2. Have a specialized automation doing it. This is actually what Optimus will be competing with. A good small team from a reputable university would be able to build an automation that does what Optimus is doing there in under a month. And it would be more reliable (much much simpler technologically) and cheaper to operate.

PS: I don't think they have the same neural net being trained to do all tasks. I don't see how that would work. What's your knowledge like in AI? I've taken a couple of courses and building some projects that involve various AI algorithms, but they're mostly hobby at this stage
 
Some blatant bot speculation:
One of the 'issues' for the bot, is that it does not have the data that FSD has. The sheer gigatonnage of video clips amassed by millions of tesla cars provides a huge amount of data that dojo can chunk through to train the FSD network for learning how to drive in all situations and circumstances. This has been key to FSD V12 and seems to be the holy grail of getting real-world AI. However, the bot does not have this data AT ALL, and even given today's video of a dozen or so employees wearing VR headsets, its definitely not going to be enough, Unless Tesla wants to hire 50,000 bot-trainers to wear VR headsets all day, which is never going to happen.

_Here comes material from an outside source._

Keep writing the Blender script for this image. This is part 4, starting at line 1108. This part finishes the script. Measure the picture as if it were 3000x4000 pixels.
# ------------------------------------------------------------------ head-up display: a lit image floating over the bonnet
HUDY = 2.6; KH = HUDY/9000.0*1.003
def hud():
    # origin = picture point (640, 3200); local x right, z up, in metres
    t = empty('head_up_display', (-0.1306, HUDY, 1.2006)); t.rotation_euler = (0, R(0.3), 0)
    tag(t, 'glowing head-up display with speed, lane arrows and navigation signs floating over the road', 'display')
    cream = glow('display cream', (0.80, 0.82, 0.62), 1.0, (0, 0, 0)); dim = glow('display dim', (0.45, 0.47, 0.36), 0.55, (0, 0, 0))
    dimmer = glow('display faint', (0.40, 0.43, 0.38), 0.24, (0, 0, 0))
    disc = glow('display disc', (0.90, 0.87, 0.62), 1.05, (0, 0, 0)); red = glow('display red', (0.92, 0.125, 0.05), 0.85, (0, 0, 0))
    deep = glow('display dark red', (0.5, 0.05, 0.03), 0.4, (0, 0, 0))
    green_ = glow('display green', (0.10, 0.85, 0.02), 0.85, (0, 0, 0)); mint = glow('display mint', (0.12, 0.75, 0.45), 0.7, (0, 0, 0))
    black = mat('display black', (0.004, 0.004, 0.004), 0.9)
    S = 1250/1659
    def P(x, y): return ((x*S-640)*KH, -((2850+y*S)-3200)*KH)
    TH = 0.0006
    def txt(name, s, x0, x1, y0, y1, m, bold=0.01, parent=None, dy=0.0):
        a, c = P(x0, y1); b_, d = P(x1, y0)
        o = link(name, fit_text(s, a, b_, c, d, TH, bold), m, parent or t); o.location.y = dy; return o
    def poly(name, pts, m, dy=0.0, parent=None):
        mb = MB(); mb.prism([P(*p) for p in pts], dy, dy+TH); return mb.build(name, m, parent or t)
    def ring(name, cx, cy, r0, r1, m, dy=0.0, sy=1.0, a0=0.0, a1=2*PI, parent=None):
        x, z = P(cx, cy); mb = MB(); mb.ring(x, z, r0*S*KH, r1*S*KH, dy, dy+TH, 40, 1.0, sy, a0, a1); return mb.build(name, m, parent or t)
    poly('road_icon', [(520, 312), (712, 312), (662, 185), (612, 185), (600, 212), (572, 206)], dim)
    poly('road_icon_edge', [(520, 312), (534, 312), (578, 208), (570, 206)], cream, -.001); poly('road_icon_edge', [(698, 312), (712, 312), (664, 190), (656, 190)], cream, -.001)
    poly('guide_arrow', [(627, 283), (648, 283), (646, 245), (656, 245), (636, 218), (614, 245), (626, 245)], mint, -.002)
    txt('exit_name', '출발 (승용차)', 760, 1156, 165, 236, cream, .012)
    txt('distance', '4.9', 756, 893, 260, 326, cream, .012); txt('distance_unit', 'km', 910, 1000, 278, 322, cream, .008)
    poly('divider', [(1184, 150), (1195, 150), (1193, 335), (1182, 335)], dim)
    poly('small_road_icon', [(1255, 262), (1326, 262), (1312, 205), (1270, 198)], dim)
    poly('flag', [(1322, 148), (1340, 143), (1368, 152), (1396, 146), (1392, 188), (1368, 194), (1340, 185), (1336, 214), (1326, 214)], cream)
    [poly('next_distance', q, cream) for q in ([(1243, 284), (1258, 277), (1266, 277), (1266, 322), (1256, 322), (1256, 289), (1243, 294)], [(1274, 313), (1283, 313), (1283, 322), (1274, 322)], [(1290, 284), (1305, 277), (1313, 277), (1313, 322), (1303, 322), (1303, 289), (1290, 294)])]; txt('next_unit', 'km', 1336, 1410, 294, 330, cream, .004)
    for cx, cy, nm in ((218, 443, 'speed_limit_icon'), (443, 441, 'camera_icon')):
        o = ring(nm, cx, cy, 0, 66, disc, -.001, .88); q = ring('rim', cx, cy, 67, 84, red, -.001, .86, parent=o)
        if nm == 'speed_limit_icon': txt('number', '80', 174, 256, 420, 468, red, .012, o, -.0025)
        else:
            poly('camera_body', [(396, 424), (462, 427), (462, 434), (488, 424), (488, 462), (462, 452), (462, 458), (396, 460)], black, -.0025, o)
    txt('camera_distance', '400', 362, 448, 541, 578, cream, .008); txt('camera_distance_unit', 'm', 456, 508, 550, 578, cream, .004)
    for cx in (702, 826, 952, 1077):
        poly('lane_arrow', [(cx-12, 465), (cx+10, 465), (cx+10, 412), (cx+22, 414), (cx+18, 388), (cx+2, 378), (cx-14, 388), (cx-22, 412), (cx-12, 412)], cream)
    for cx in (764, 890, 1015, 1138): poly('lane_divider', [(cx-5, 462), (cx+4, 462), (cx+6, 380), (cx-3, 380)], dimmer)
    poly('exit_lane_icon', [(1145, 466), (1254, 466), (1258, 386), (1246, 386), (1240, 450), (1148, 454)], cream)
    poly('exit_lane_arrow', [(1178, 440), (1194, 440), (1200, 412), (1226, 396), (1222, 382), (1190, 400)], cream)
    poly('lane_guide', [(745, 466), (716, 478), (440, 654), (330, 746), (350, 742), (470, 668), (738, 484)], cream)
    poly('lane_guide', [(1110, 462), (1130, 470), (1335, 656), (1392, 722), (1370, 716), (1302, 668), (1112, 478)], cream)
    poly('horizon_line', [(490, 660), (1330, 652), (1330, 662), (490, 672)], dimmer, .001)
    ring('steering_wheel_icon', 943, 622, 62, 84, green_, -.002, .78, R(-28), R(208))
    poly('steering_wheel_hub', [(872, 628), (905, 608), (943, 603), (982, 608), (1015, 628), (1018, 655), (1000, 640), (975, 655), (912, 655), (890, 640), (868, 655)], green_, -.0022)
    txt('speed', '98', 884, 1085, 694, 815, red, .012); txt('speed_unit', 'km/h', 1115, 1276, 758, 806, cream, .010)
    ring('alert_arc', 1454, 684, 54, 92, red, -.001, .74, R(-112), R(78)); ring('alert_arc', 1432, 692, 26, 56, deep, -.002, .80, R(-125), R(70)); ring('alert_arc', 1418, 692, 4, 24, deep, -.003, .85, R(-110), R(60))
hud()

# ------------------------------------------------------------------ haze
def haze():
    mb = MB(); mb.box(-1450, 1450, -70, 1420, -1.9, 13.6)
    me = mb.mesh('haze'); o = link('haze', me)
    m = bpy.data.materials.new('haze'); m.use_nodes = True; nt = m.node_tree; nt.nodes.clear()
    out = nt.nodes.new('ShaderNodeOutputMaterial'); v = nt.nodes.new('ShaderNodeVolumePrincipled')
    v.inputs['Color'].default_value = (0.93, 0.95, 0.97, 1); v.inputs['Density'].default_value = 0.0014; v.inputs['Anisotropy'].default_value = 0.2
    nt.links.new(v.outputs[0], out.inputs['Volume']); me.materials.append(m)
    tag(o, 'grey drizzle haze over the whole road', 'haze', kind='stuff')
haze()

However there is a solution.

Human neural networks learn in first and third person. We learn how to catch a ball partly by watching lots of other people catch balls, but also, most helpfully, by trying and failing, again and again and again. In many ways the first person approach is better, because you start off with way more fails (disengagements) and the data is a one-to-one mapping to our own movements.

With FSD V12, the cars are overwhelmingly learning from third hand video clips, and from observing what humans do in each situation. Almost all the data is successes, where the car did not crash. Because the real world failure condition of driving is often death, the cars cannot be left to just experiment and see what happens.

The lack of huge datasets for each task means its likely that the bot learning may have to skew towards 'try it and see' rather than 'see how its done'. In a factory carrying stuff around, the failure condition isn't too lethal, so this is acceptable, and its all on company premises anyway. As a result, I think there will be a very rapid deployment of bots to work alongside humans at the factory. You might have one person unloading trucks full of of headlights, and 4 bots trying' to help with this task, and doing it really, really badly for quite a while.

Why does this matter?

Firstly we might see a lot of bots get produced and deployed on the factory floor. Videos may leak of this. We should not get too excited. This will be for training, and will NOT be either efficient, or a sign that sales are imminent.
Secondly, that might mean there is an actual production line for bots way in advance of them being useful. It might also mean a fair bit of capital expenditure. This will be seized by the excitable as sign that 'bot production is ramping up, but it will not mean much.

IF it turns out that Texas or Fremont has 500 bots working in the factory in a years time, don't get excited. That may be just a complete clown car of rubbish bots dropping stuff and walking into doors. This is to be expected, but any leaked videos will be a FUD bonanza. Don't fall for it.

IMHO there is a big difference between FSD and bot: FSD is designed to be used on public roads and has to deal with lots and lots of crazy edge cases that come along once in 10 years or so. To make it safe for those, the training requires tons of driving data because such cases have to be included.

For the bots, on the other hand, the most likely (and still possibly very profitable) use case is working in a well defined factory environment, where they are only trained to do one job as seen in the video. That requires massively less training data. Also, as you said such jobs usually don´t put anyones life at threat when things go wrong, so you can do much more trial and error which reduces the time to get the bots to work even more. You don´t need one bot that can work on lots of different jobs without new training, while FSD has to do traffic circles, unprotected lefts, blinking red lights, emergency vehicles, construction areas, rain, snow... you get the idea - in one single piece of software.

Regulatory problems should be much easier to as the bots will likely not be working im public places accessible to anyone (at least in the beginning).